Adam Bock was not suggesting that theater contorts language and theatrical language obscures real problems, but that people who fail to think theatrically--who do not converse in textured, supple language with themselves--
will also fail to make moral decisions. The rigorous consideration that is a part of serious theater, that is, the tortured inquiry of the monologue, is also a part of being a moral human. The one character in Bock's play who is given a monologue, Mr. Raymond, is also the closest to distinguishing between the simulacrum and the real--this monologue, which I thought that the play undermined, is actually its own scene and honored by preeminence. Unlike any other character in the show, Mr. Raymond can communicate with himself; he demonstrates what Hannah Arendt called "a root-striking process of thinking." Arendt's notion of "the banality of evil," itself rendered a limp, if not evil, banality by time and overuse, has already been invoked by critics to describe, and inadvertently simplify, The Receptionist's theme; but none has talked about her notion of solitude, thinking, and speaking: To be with myself and to judge by myself is articulated and actualized in the processes of thought, and every thought process is an activity in which I speak to myself about whatever happens to concern me. Thinking is the conversation between the talker and the talked-to; thinking is a monologue. This thinking, which is, after all, only speaking, proscribes extreme evil. There are no other monologues in The Receptionist because there are no other thinking characters. They have no relationship, no conversation, with the people their actions have turned them into, or the people they once were.

One can fault Bock for failing to find the dramatic in his schematic--it addresses the brain rather than the heart, or, better still, the body. Theater can make us tremble; it ought to be tectonic. The Receptionist is a drama in retrospect--it's like finding out from the news that the vague unease you felt the night before was because of a mild earthquake. That phenomenon is explained, but the problem of having a home on a fault line remains unexamined.

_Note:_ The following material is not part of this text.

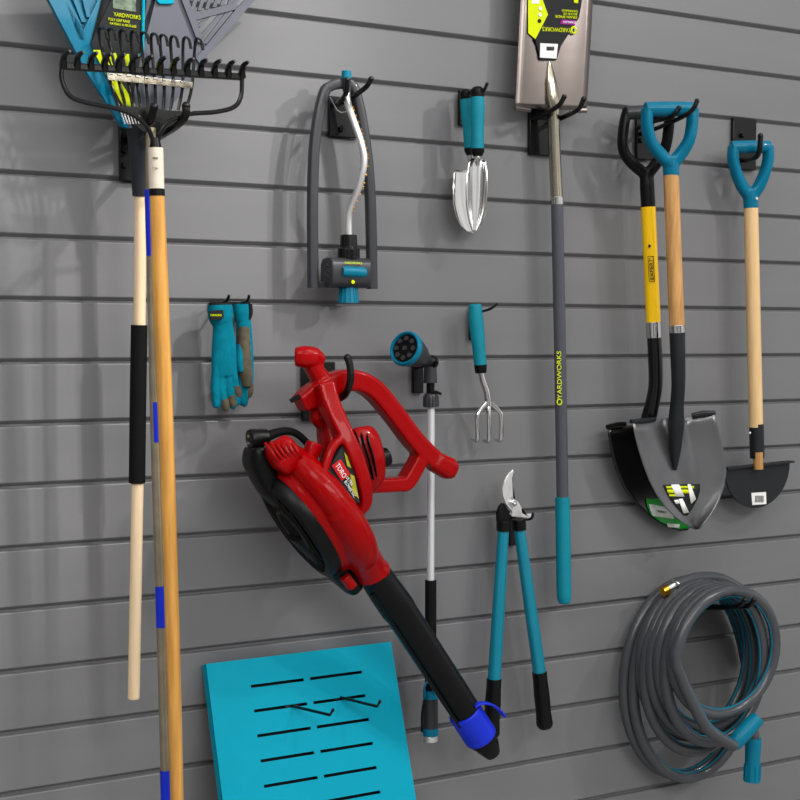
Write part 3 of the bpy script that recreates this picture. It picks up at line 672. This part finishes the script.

One can also, incidentally, fault Bock for giving the male character this heroic insight and for writing the receptionist, Bev, as the quintessential work-drone. Mr. Raymond's crisis may find him unrepentant, but at least he suffers a crisis at all: it is better, Arendt quotes, to suffer wrong than to do wrong. The worst thing about Bev is that she has no sense of what "wrong" or "suffering" are; she is blissfully oblivious to her own responsibility for her fate.